One of the most profoundly inspired and masterful composers in history, Johann Sebastian Bach (1685 – 1750), was born into a musical family in Eisenach, Germany. Born into a musical family his father, Johann Ambrosius Bach, was a talented violinist, and taught his son the basic skills of string-playing. Another relation, the organist at Eisenach’s most important church, intructed the young boy on the organ. In 1695, Johann Sebastian was orphaned; he went to live with his older brother, Johann Christoph, in Ohrdruf.
Johann Christoph was a professional organist, and continued his younger brother’s education on that instrument, as well as on the harpsichord. After several years in this arrangement, Johann Sebastian won a scholarship to study in Luneberg, Northern Germany, and so left his brothers tutelage. A master of several instruments while still in his teens, Johann Sebastian first found employment at the age of 18 as a violinist in a court orchestra in Weimar. Soon after, he took a job as an organist at a church in Arnstadt (1703-1707).
Here, as in later posts, his perfectionist tendencies and high expectations of other musicians – for example, the church choir – rubbed his colleagues the wrong way, and he was embroiled in a number of hot disputes during his short tenure. In 1707, at the age of 22, Bach became fed up with the lousy musical standards of Arnstadt (and the working conditions) and moved on the another organist job, this time at he St. Blasius Church in Muhlhausen (1707-1708). The same year, he married his cousin Maria Barbara Bach.
Again caught up in a running conflict between factions of his church, Bach fled to Weimar after one year in Muhlhausen. In Weimar (1708-1717), he assumed the post of organist and concertmaster in the ducal chapel. He remained in Weimar for nine years, and there he composed his first wave of major works. By this stage in his life, Bach had developed a reputation as a brilliant musical talent. His profiency on the organ was unequalled in Europe and he toured regularly as a solo virtuoso.

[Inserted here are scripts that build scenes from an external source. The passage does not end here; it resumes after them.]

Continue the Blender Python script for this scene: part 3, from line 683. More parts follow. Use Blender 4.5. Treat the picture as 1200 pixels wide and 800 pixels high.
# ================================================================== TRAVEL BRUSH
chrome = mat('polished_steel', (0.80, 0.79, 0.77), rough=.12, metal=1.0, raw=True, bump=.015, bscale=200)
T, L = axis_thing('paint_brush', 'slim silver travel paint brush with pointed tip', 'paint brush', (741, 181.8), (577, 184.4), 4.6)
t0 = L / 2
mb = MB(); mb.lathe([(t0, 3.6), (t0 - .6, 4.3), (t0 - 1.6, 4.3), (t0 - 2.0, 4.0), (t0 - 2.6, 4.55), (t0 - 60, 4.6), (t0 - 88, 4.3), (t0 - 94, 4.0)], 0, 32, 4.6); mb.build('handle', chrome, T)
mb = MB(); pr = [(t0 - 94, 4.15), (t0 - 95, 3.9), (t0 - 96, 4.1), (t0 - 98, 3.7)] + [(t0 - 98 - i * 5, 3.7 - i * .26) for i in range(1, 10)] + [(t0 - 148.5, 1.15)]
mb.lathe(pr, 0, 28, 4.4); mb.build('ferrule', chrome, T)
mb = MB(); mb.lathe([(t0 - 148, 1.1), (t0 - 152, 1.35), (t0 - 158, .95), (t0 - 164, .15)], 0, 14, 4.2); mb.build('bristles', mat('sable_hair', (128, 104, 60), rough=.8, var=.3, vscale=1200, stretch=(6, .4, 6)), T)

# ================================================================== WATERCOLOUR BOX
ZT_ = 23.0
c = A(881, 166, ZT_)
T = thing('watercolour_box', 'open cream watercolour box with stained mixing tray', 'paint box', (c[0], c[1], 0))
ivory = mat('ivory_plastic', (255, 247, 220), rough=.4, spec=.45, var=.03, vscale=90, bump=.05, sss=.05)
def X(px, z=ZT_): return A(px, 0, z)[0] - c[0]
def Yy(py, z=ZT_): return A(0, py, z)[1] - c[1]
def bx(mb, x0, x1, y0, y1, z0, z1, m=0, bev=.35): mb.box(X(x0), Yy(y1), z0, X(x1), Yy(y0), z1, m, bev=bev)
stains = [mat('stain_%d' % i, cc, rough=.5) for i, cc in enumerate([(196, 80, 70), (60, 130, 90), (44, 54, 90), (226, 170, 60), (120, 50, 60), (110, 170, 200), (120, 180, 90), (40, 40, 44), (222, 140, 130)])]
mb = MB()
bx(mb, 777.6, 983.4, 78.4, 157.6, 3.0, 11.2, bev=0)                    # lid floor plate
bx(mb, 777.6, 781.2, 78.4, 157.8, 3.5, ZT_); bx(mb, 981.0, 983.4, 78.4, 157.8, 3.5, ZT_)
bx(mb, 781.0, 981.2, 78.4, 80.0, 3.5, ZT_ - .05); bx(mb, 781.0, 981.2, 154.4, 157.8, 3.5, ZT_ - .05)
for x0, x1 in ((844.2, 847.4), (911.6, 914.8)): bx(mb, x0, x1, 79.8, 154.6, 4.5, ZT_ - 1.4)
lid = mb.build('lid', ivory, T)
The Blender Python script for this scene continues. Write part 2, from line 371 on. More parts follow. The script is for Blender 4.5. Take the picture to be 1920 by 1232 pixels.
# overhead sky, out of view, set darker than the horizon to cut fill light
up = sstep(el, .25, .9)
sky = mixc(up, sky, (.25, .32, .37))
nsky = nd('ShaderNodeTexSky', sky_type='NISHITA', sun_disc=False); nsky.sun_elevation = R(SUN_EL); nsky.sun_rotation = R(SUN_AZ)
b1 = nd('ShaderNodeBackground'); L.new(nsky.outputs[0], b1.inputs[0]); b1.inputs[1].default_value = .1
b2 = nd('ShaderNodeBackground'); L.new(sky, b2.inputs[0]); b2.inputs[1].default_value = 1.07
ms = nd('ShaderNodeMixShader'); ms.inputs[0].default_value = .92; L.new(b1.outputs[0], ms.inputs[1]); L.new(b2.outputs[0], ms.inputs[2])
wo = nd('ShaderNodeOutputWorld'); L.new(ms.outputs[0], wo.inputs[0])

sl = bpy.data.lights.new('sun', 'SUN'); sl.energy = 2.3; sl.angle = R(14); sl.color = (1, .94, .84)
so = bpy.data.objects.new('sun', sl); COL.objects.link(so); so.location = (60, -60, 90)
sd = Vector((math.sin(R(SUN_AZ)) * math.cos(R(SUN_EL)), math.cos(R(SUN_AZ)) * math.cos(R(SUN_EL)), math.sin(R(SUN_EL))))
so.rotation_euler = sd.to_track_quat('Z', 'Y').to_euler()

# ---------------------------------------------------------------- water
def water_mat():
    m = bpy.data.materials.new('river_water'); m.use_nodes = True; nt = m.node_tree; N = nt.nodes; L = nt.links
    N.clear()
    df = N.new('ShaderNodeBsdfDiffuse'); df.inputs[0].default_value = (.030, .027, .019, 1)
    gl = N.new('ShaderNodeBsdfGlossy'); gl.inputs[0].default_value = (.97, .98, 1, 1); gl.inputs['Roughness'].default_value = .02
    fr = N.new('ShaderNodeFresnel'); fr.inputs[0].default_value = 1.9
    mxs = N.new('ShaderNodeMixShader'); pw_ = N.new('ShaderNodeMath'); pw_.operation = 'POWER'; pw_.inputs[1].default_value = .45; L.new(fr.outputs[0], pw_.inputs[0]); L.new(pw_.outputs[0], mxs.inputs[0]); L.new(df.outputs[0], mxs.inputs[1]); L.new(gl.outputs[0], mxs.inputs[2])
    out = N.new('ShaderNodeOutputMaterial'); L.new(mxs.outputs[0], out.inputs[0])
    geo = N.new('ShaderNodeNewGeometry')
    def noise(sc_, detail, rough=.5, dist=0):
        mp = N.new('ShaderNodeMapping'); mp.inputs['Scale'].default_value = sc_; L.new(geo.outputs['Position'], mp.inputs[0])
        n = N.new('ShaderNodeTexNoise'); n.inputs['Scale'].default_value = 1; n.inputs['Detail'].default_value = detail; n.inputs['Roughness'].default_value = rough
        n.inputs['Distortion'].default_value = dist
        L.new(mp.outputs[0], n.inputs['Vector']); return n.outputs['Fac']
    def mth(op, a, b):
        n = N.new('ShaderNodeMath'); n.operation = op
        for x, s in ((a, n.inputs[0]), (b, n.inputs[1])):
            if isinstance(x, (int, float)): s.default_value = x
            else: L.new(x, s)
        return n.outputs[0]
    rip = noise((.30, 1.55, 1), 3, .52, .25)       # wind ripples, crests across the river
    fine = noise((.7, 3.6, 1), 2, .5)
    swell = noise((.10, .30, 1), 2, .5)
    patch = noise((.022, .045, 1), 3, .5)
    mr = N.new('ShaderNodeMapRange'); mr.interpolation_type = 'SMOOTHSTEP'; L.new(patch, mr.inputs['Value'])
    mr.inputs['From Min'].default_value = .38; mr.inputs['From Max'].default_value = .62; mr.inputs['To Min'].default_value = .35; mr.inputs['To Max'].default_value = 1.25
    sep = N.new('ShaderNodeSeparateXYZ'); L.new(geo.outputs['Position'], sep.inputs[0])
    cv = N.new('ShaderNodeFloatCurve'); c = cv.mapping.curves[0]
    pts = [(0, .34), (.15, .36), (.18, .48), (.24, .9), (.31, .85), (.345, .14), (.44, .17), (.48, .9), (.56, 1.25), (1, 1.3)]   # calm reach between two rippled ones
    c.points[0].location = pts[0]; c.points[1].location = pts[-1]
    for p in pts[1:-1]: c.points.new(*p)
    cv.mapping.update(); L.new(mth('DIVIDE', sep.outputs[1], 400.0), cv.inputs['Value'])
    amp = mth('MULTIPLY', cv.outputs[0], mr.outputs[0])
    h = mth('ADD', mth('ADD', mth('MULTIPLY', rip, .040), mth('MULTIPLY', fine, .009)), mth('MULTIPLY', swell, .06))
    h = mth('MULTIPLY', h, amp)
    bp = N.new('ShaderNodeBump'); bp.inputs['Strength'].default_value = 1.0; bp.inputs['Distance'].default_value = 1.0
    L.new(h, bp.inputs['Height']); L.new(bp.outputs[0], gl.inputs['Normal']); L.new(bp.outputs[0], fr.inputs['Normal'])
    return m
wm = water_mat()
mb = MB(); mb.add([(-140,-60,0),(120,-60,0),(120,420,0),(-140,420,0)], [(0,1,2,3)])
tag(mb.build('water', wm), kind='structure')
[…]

In 1717, Bach left Weimar to take a job as a court conductor in Anhalt-Cothen (1717-1723). There is where he started concentrating on instrumental music. The Cothen period produced, among other masterpieces, the Brandenburg Concerti. While at Cothen, Bach’s wife, Maria Barbara, died. Bach remarried soon after to Anna Magdalena and forged ahead with his work. He also forged ahead in the child rearing department, producing 13 children with his new wife, six of whom survived childhood, to add to the four children he had raised with Maria Barbara.
Several of these offspring would become fine composers in their own right, particularly three sons, Wilhelm Friedmann, Carl Philipp Emanuel and Johann Christian. After conducting and composing for the court orchestra at Cothen for seven years, Bach was offered the highly prestigious post of cantor (music director) of St. Thomas’ Church in Leipzig (1723-1750). Bach remained at his post in Leipzig until his death in 1750. He was creatively active until the very end, even after cataract problems virtually blinded him.
His last musical composition, a chorale prelude entitled “Before Thy Throne, My God, I Stand”, was dictated to his son-in-law only days before his death. Bach was that rare composer whose genius cannot be summed up, even approximated, by any known means. He was the supreme master of counterpoint, fugue, vocal writing, melody, chamber composition, solo instrument repertoire…the list is endless. Bach was the greatest master of the Baroque, and probably of all classical music, and one of my favorites to boot.